I’ve just about stopped eating red meat, because the factory-farm-to-slaughterhouse system we have for quadrupeds provides such a miserable existence, ending with the poor animals having to stand in line to get killed. (Chickens I give a pass, because they’re basically vegetables with a head.)

But I’ll take some of that venison, if you have any extra.

Is there a farm near you that might sell you beef? We keep beef cows in open pasture. Calves are raised by their mothers. (Bonus: The meat is tastier than the grocery store stuff, too.) People that are generally ethically opposed to eating beef will eat ours because they know it’s been raised and butchered ethically. Trying to find someone like that near you might be worth it.

This has got to be the most ignorant argument against hunting I have ever seen!
What the hell is modern America? Did you know that there is a whole world outside the U.S. borders for that matter? What freaking world do you live in? Have you ever bought groceries? Have you noticed the current escalation of food prices? Are you filthy rich and the economy does not affect you?
I hate to break it to you, but in poor rural areas hunting isn’t a way of life, it’s fucking survival!

As a long time vegetarian all I have to say to mutantmoose and his absurd and obvious baiting is this:

Fuck off, troll.

Hunting is worse than picking up a steak at the supermarket and completely cutting yourself off from any realization that something died so you could eat? I don’t know how much more obvious trolling could get on this subject.

I don’t know why you guys are all being so hard on Mutant Moose.

It’s obvious she’s just terrified of being Skald’s next meal.

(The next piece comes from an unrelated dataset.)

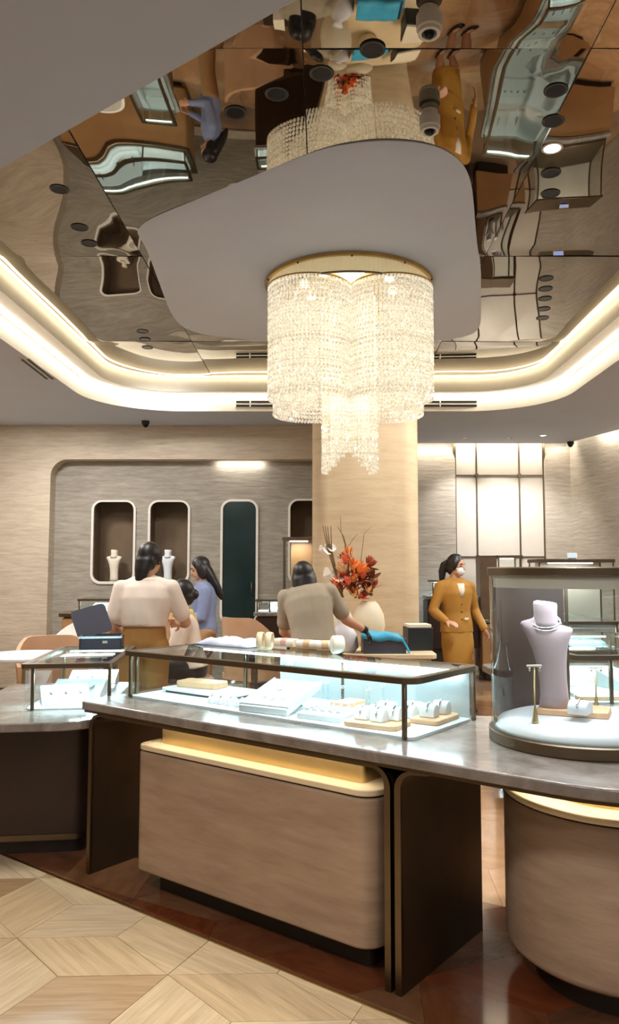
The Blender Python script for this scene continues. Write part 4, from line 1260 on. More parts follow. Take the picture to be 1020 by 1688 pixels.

Run moose, run!

That position isn’t that difficult to understand, it can be due to the type of death the meat animal must endure and how much collateral damage occurs in the process. A slaughterhouse usually doesn’t wound the animal and let it crawl off to die somewhere and doesn’t accidentally shoot other people, pets, trees, houses and cars in the process of taking down the animal.

Wait, are you saying that McNuggets contain actual chicken?! Of all the claims in this thread from both sides this is the hardest one to accept.

Neither does a hunter.

Neither does a hunter. At least not a responsible hunter. Condemning all hunters for the actions of a few (admittedly the ones that make the news because of their irresponsible behavior) is like condemning all drivers because some of them drive like assholes.

I knew I would get that response, I just didn’t think it would be so quick. I was explaining how someone can be a meat eater and oppose hunting. There are a lot more issues involved with hunting than just eating meat. Yes, there are a lot of responsible hunters but that doesn’t mean you have to like a thing just because some of the people that do it are responsible.
And everyone else on the road are assholes.